Me: *ignoring his outburst* “So, I’ll pass on the information you’ve given me to our archivist.”

Caller: “You people don’t know what the real world is. You just sit in front of the Internet while our NHS gets exploited by foreigners. You need to do something with your life. I bet you’ve never even been abroad. Get some experience. Then you’ll realise why intelligent people like me voted for Brexit!”

(Despite having British parents and an “English” accent, I grew up “abroad.” However, given his views on “foreigners,” I decide not to mention this.)

Caller: “Nowhere else has a nationalised health service. You didn’t know that! We’re the only country that does. Everywhere else they have to have insurance and pay a fortune. That’s why they all want to come here.”

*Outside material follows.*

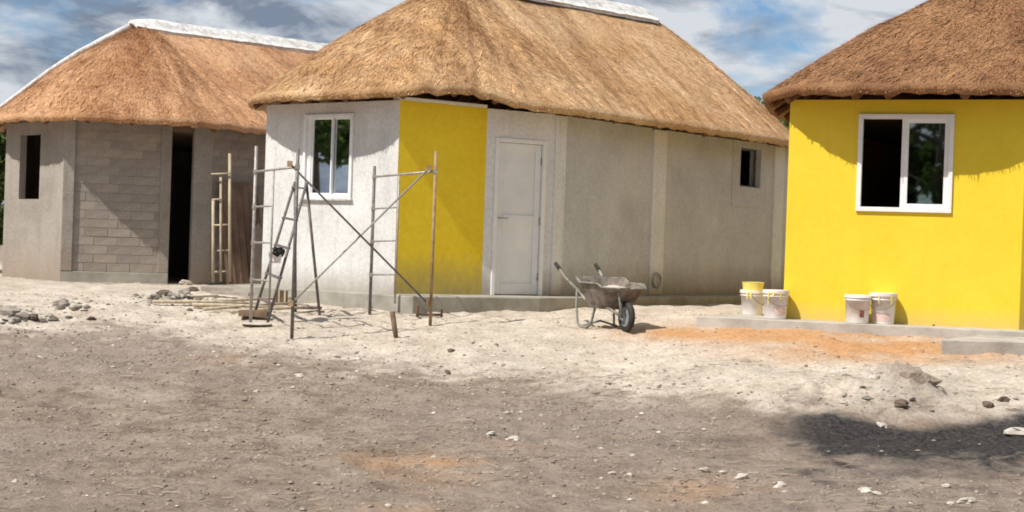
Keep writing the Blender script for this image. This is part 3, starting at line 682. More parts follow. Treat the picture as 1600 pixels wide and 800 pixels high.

Me: *forcing myself not to correct him* “I think I’ve got everything I need to process your enquiry, so unless there’s any more family history information you’d like, you can leave this with me.”

Caller: “My family is related to [Famous Company]. You wouldn’t have heard of them, because if it’s not on the Internet, you don’t know about it.”

Me: “Right…”

Caller: “You should really educate yourself more. Do something with your life.”

Me: “Okay, well, right now, I’m going to take your enquiry to our archives department. Good day.”

(I hang up the phone, rest my head on the desk, and scream. The archivist pops her head round the door.)

Archivist: “I’m back! Oh, my… What happened while I was out?”

Me: “This guy would like you to call him back. Have fun!”